Accanto a lui si apprezza uno degli elementi di spicco dell'ensemble della Wiener Staatsoper, Olga Bezsmertna, soprano lirico sicuro nella tecnica e partecipe al dramma.

Bravi tutti gli altri, a partire da Benjamin Bruns (Camille Desmoulins) Michael Laurenz (Hérault de Séchelles), Thomas Ebenstein (Robespierre), Peter Kellner (Saint-Just), Clemens Unterreiner (Herrmann), Wolfgang Bankl (Simon), Wolfram Igor Derntl (un giovane uomo e primo boia), Marcus Pelz (secondo boia), Szilvia Vörös (Julie), Ildikó Raimondi (una dama) e Lydia Rathkolb (una donna).

Particolarmente efficace la concertazione di Michael Boder, sempre attento agli equilibri fra buca e palcoscenico e capace di sfruttare interamente l'ampiezza delle dinamiche offerte dall'orchestra della Wiener Staatsoper.

Eccellente, nel suo repertorio d'elezione, la prestazione del coro diretto da Martin Schebesta. Una lode ulteriore va alla compagine viennese per la straordinaria intensità e partecipazione attoriale, palese in ognuno degli elementi dell'organico corale.

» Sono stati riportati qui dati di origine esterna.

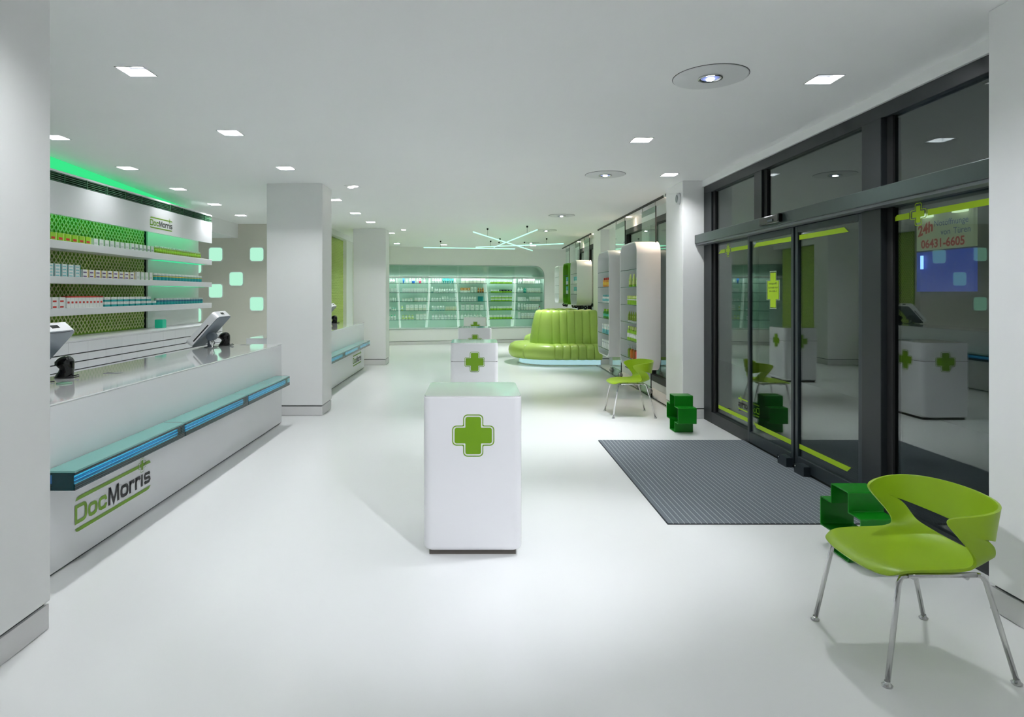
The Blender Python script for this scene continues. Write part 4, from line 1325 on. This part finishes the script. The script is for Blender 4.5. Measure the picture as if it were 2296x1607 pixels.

Alla fine il pubblico appare ampiamente soddisfatto, durante le uscite per gli applausi strutturate con una certa originalità: infatti i protagonisti si trovavano tutti schierati sul palcoscenico, con l'avanzamento progressivo (e l'uscita di scena) dei varii artisti, fino a lasciare soli i personaggi principali.